Keep only the lines of the data below that contain "this", and copy them.

********************

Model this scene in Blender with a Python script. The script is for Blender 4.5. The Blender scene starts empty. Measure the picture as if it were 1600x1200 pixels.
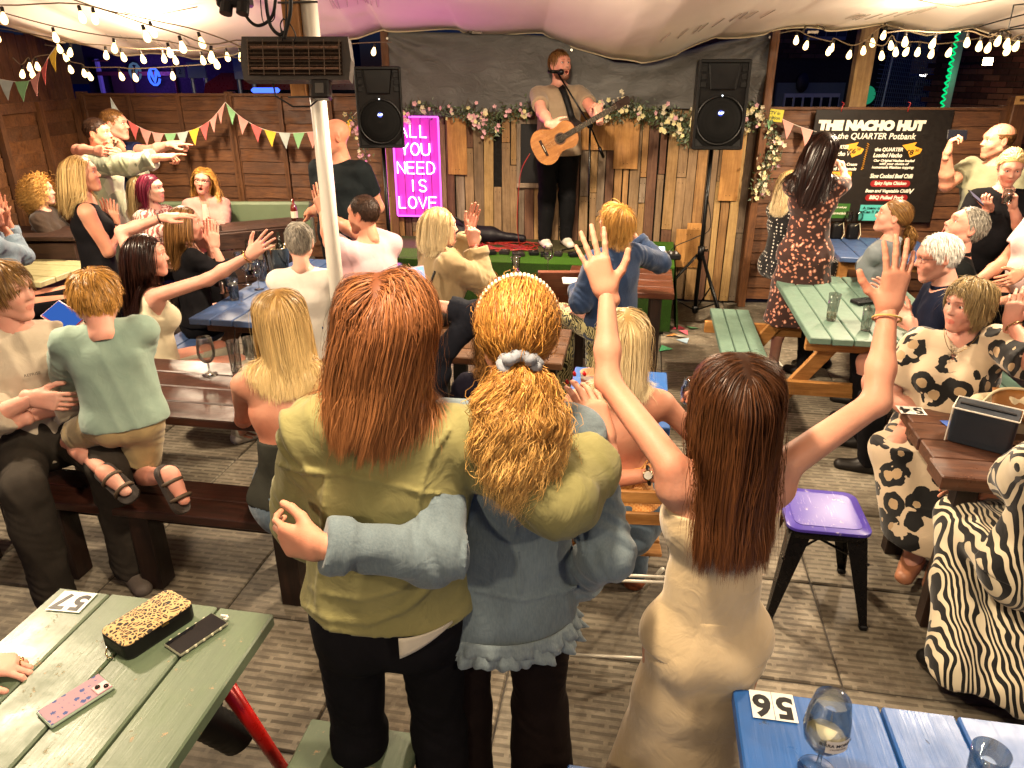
import bpy, math, random
import numpy as np
from mathutils import Vector, Matrix
random.seed(7); RNG = np.random.default_rng(7)
S = bpy.context.scene; COL = S.collection
# ---------------------------------------------------------------- camera, world, exposure
F_PX = 1150.0; PITCH = math.atan(1150/2667); CAM_H = 2.2
cam = bpy.data.cameras.new('camera'); cam_o = bpy.data.objects.new('camera', cam); COL.objects.link(cam_o)
cam.sensor_width = 36; cam.lens = F_PX/1600*36; cam.clip_start = .05; cam.clip_end = 900
cam_o.location = (0, 0, CAM_H); cam_o.rotation_euler = (math.pi/2-PITCH, 0, 0); S.camera = cam_o
S.render.resolution_x = 1024; S.render.resolution_y = 768
world = bpy.data.worlds.new('World'); S.world = world; world.use_nodes = True
wn = world.node_tree.nodes; wl = world.node_tree.links
sky = wn.new('ShaderNodeTexSky'); sky.sky_type = 'NISHITA'; sky.sun_disc = False
sky.sun_elevation = math.radians(1.2); sky.sun_rotation = math.radians(180); sky.ozone_density = 8; sky.dust_density = .2
wn['Background'].inputs[1].default_value = .12
tn = wn.new('ShaderNodeMix'); tn.data_type = 'RGBA'; tn.blend_type = 'MULTIPLY'; tn.inputs[0].default_value = 1; tn.inputs[7].default_value = (.42, .46, 1.15, 1)     # blue hour
wl.new(sky.outputs[0], tn.inputs[6]); wl.new(tn.outputs[2], wn['Background'].inputs[0])
S.view_settings.view_transform = 'Standard'; S.view_settings.look = 'None'
S.view_settings.exposure = 0.44; S.view_settings.gamma = 1
def W(px, py, z=None, Y=None):
    x = (px-800)/F_PX; u = (600-py)/F_PX
    d = Vector((x, math.cos(PITCH)+u*math.sin(PITCH), -math.sin(PITCH)+u*math.cos(PITCH)))
    t = (z-CAM_H)/d.z if z is not None else Y/d.y
    return Vector((d.x*t, d.y*t, CAM_H+d.z*t))
GA = math.radians(-9.7)                      # the floor grid and tables are turned by this much
# ---------------------------------------------------------------- materials
def rgb(h):
    if not isinstance(h, str): return (h[0], h[1], h[2], 1)
    v = [int(h[i:i+2], 16)/255 for i in (0, 2, 4)]
    return tuple(((c+.055)/1.055)**2.4 if c > .04045 else c/12.92 for c in v)+(1,)
class NT:
    def __init__(s, name):
        s.m = bpy.data.materials.new(name); s.m.use_nodes = True
        s.t = s.m.node_tree; s.b = s.t.nodes['Principled BSDF']
    def n(s, typ, **kw):
        nd = s.t.nodes.new(typ)
        for k, v in kw.items():
            if k.startswith('i_'): nd.inputs[k[2:].replace('_', ' ')].default_value = v
            else: setattr(nd, k, v)
        return nd
    def l(s, a, b): s.t.links.new(a, b)
    def co(s, scale=(1, 1, 1), rot=(0, 0, 0), kind='Object', rnd=False):
        tc = s.n('ShaderNodeTexCoord'); mp = s.n('ShaderNodeMapping')
        mp.inputs['Scale'].default_value = scale; mp.inputs['Rotation'].default_value = rot
        s.l(tc.outputs[kind], mp.inputs['Vector'])
        if rnd:
            oi = s.n('ShaderNodeObjectInfo'); ml = s.n('ShaderNodeMath', operation='MULTIPLY'); ml.inputs[1].default_value = 37
            s.l(oi.outputs['Random'], ml.inputs[0]); cb = s.n('ShaderNodeCombineXYZ')
            for i in range(3): s.l(ml.outputs[0], cb.inputs[i])
            s.l(cb.outputs[0], mp.inputs['Location'])
        return mp.outputs[0]
    def noise(s, vec, scale, detail=4, rough=.55, dist=0):
        nd = s.n('ShaderNodeTexNoise'); nd.inputs['Scale'].default_value = scale; nd.inputs['Detail'].default_value = detail
        nd.inputs['Roughness'].default_value = rough; nd.inputs['Distortion'].default_value = dist
        if vec is not None: s.l(vec, nd.inputs['Vector'])
        return nd.outputs['Fac']
    def ramp(s, fac, stops, const=False):
        nd = s.n('ShaderNodeValToRGB'); cr = nd.color_ramp
        if const: cr.interpolation = 'CONSTANT'
        while len(cr.elements) < len(stops): cr.elements.new(.5)
        for e, (p, c) in zip(cr.elements, stops): e.position = p; e.color = rgb(c) if isinstance(c, str) else (c if len(c) == 4 else rgb(c))
        s.l(fac, nd.inputs[0]); return nd.outputs[0]
    def mix(s, fac, a, b, mode='MIX'):
        nd = s.n('ShaderNodeMix', data_type='RGBA', blend_type=mode)
        for v, i in ((fac, 0), (a, 6), (b, 7)):
            if isinstance(v, (int, float)): nd.inputs[i].default_value = v
            elif isinstance(v, str): nd.inputs[i].default_value = rgb(v)
            elif isinstance(v, tuple): nd.inputs[i].default_value = tuple(v[:3])+(1,)
            else: s.l(v, nd.inputs[i])
        return nd.outputs[2]
    def math(s, op, a, b=0, c=None):
        nd = s.n('ShaderNodeMath', operation=op)
        for v, i in ((a, 0), (b, 1)) + (((c, 2),) if c is not None else ()):
            if isinstance(v, (int, float)): nd.inputs[i].default_value = v
            else: s.l(v, nd.inputs[i])
        return nd.outputs[0]
    def bump(s, h, strength=.3, dist=.005, prev=None):
        nd = s.n('ShaderNodeBump'); nd.inputs['Strength'].default_value = strength; nd.inputs['Distance'].default_value = dist
        s.l(h, nd.inputs['Height'])
        if prev is not None: s.l(prev, nd.inputs['Normal'])
        s.l(nd.outputs[0], s.b.inputs['Normal']); return nd.outputs[0]
    def base(s, c):
        if isinstance(c, (str, tuple)): s.b.inputs['Base Color'].default_value = rgb(c)
        else: s.l(c, s.b.inputs['Base Color'])
    def set(s, **kw):
        for k, v in kw.items(): s.b.inputs[k.replace('_', ' ')].default_value = v
MC = {}
def cached(fn):
    def g(*a, **k):
        key = (fn.__name__, a, tuple(sorted(k.items())))
        if key not in MC: MC[key] = fn(*a, **k)
        return MC[key]
    return g
@cached
def m_plain(c, rough=.5, metal=0.0, var=.12, spec=.5, bump=.0):
    t = NT('plain'); v = t.co(rnd=True)
    t.base(t.mix(t.math('MULTIPLY', t.noise(v, 9, 5), 1.0), c, t_dark(c, 1-2*var)))
    t.set(Roughness=rough, Metallic=metal, Specular_IOR_Level=spec*(.55 if max(rgb(c)[:3]) < .02 and rough > .2 else 1))
    t.l(t.ramp(t.noise(v, 30, 3), [(0.3, (rough*.8,)*3), (.7, (min(1, rough*1.2),)*3)]), t.b.inputs['Roughness'])
    if bump: t.bump(t.noise(v, 120, 3), bump, .002)
    return t.m
def t_dark(c, f):
    r = rgb(c); return tuple(max(0, min(1, x*f)) for x in r[:3])+(1,)
@cached
def m_cloth(c, c2=None, rough=.85, weave=900, var=.15, fold=.25, sheen=.3):
    t = NT('cloth'); v = t.co()
    c2 = c2 if c2 else t_dark(c, 1-var*1.6)
    n = t.noise(v, 6, 6, .6)
    t.base(t.mix(t.ramp(n, [(.3, (0, 0, 0)), (.7, (1, 1, 1))]), c, c2))
    dk = max(rgb(c)[:3]) < .03; t.set(Roughness=rough, Sheen_Weight=0 if dk else sheen*.5, Specular_IOR_Level=.08 if dk else .2)
    b = t.bump(t.noise(v, 12, 3, .5, 1.5), fold, .012)
    t.bump(t.noise(v, weave, 2), .25, .0006, b)
    return t.m
@cached
def m_denim(c, c2, c3):
    t = NT('denim'); v = t.co()
    n = t.noise(v, 5, 7, .65, .6)
    f = t.noise(t.co((1, 1, .15)), 260, 2)
    col = t.mix(t.ramp(n, [(.3, (0, 0, 0)), (.68, (1, 1, 1))]), c, c2)
    t.base(t.mix(t.math('MULTIPLY', f, .4), col, c3)); t.set(Roughness=.9, Sheen_Weight=.15, Specular_IOR_Level=.2)
    b = t.bump(t.noise(v, 14, 4, .55, 2), .35, .01); t.bump(f, .4, .001, b)
    return t.m
@cached
def m_print(kind, a, b, c=None):
    t = NT(kind+'_print'); v = t.co()
    w = t.n('ShaderNodeTexNoise'); w.inputs['Scale'].default_value = 14; t.l(v, w.inputs['Vector'])
    wv = t.n('ShaderNodeVectorMath', operation='MULTIPLY_ADD'); t.l(w.outputs['Color'], wv.inputs[0]); wv.inputs[1].default_value = (.06,)*3; t.l(v, wv.inputs[2])
    v2 = wv.outputs[0]
    if kind == 'leopard': w.inputs['Scale'].default_value = 30; wv.inputs[1].default_value = (.022,)*3
    def vor(vec, sc, feat='F1', rnd=1.0):
        n = t.n('ShaderNodeTexVoronoi', feature=feat); n.inputs['Scale'].default_value = sc; n.inputs['Randomness'].default_value = rnd; t.l(vec, n.inputs['Vector']); return n.outputs['Distance']
    if kind == 'leopard':        # large broken rings
        d = vor(v2, 9.2)
        ring = t.math('LESS_THAN', t.math('ABSOLUTE', t.math('SUBTRACT', d, .37)), .145)
        gap = t.math('GREATER_THAN', t.noise(v, 13, 2), .40)
        k = t.math('MULTIPLY', ring, gap)
        inner = t.math('LESS_THAN', d, .22)
        base = t.mix(t.math('MULTIPLY', inner, .8), a, c or a)
        col = t.mix(k, base, b)
    elif kind == 'cheetah':      # dense small rings
        d = vor(v2, 75, 'DISTANCE_TO_EDGE')
        k = t.math('GREATER_THAN', d, .13); d1 = vor(v2, 75)
        inn = t.math('LESS_THAN', d1, .22)
        col = t.mix(t.math('MULTIPLY', k, t.math('SUBTRACT', 1, t.math('MULTIPLY', inn, .55))), a, b)
    elif kind == 'zebra':
        wv2 = t.n('ShaderNodeTexWave'); wv2.inputs['Scale'].default_value = 16; wv2.inputs['Distortion'].default_value = 11; wv2.inputs['Detail'].default_value = 1.5
        wv2.inputs['Detail Scale'].default_value = .9; wv2.bands_direction = 'X'; t.l(t.co((1, .6, .35), (0, .35, .2)), wv2.inputs['Vector'])
        k = t.math('GREATER_THAN', wv2.outputs['Fac'], .56); col = t.mix(k, b, a)
    elif kind == 'polka':
        d = vor(v, 34, 'F1', .15); col = t.mix(t.math('LESS_THAN', d, .27), a, b)
    elif kind == 'floral':
        d = vor(v2, 30); k = t.math('LESS_THAN', d, .36); k2 = t.math('LESS_THAN', d, .16)
        col = t.mix(k, a, b); col = t.mix(k2, col, c)
    elif kind == 'leaf':
        wv2 = t.n('ShaderNodeTexWave'); wv2.inputs['Scale'].default_value = 16; wv2.inputs['Distortion'].default_value = 12; wv2.inputs['Detail'].default_value = 1; t.l(v2, wv2.inputs['Vector'])
        col = t.mix(t.math('GREATER_THAN', wv2.outputs['Fac'], .5), b, a)
    elif kind == 'camo':
        n1 = t.noise(v, 5, 2, .4, .4); n2 = t.noise(t.co(rot=(1, 2, 0)), 6, 2, .4, .4)
        col = t.mix(t.math('GREATER_THAN', n1, .53), a, b); col = t.mix(t.math('GREATER_THAN', n2, .56), col, c)
    elif kind == 'stripe':
        wv2 = t.n('ShaderNodeTexWave'); wv2.inputs['Scale'].default_value = 14; wv2.bands_direction = 'X'; t.l(v2, wv2.inputs['Vector'])
        col = t.mix(t.math('GREATER_THAN', wv2.outputs['Fac'], .6), b, a)
    elif kind == 'gingham':
        wv2 = t.n('ShaderNodeTexChecker'); wv2.inputs['Scale'].default_value = 110; t.l(v, wv2.inputs['Vector']); col = t.mix(t.math('MULTIPLY', wv2.outputs['Fac'], .7), b, a)
    t.base(col); t.set(Roughness=.8, Specular_IOR_Level=.25, Sheen_Weight=.2)
    t.bump(t.noise(v, 11, 3, .5, 1.5), .3, .01)
    return t.m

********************

→ SOLUTION:
Model this scene in Blender with a Python script. The script is for Blender 4.5. The Blender scene starts empty. Measure the picture as if it were 1600x1200 pixels.
GA = math.radians(-9.7)                      # the floor grid and tables are turned by this much